Freud proceeded differently. He began by indicating his vis-à-vis’s contours on the pre-treated copper plate before taking the etching needle in hand and working from the centre outward. He viewed his sitters from changing positions. The repetition of individual lines not only brought about plasticity and but also served to confirm statements once formulated. Occasional corrections document the artist’s gradual approximation of his subject.
Biographical aspects
Auerbach and Freud shared the tragic fate of being born as children of Jewish families in Germany and compelled to flee (Freud) or emigrate (Auerbach) from Germany in the 1930s. Freud took out British citizenship in 1939, Auerbach in 1947. The two presumably first met in 1956 at Auerbach’s first London exhibition – an art experience that made a strong impression on Freud.
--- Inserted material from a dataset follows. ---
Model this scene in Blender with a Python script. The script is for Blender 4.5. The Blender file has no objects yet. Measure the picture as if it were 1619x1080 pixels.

From the start, both artists had a deep appreciation for the art of the other. Towards the end of his working process on a particular composition, Freud frequently asked Auerbach his opinion. To produce their etchings they frequently worked with the same printer, and they moreover portrayed one another. Over the years, Freud amassed one of the largest private collections of Auerbach’s works. After his death, this collection was donated to the British nation and distributed among different museums. Two of the drawings from that bequest, now in the holdings of the Fitzwilliam Museum in Cambridge, will now document the close artistic exchange cultivated by two artists for the first time in Germany. Auerbach, for his part, gave the Courtauld Institute in London nine of his Freud etchings in 2012. A further etching, Ib of 1982, still in Auerbach’s possession, is likewise on view in the exhibition. The two artists’ biographies are presented in the last room of the show along with the printmaking techniques they employed.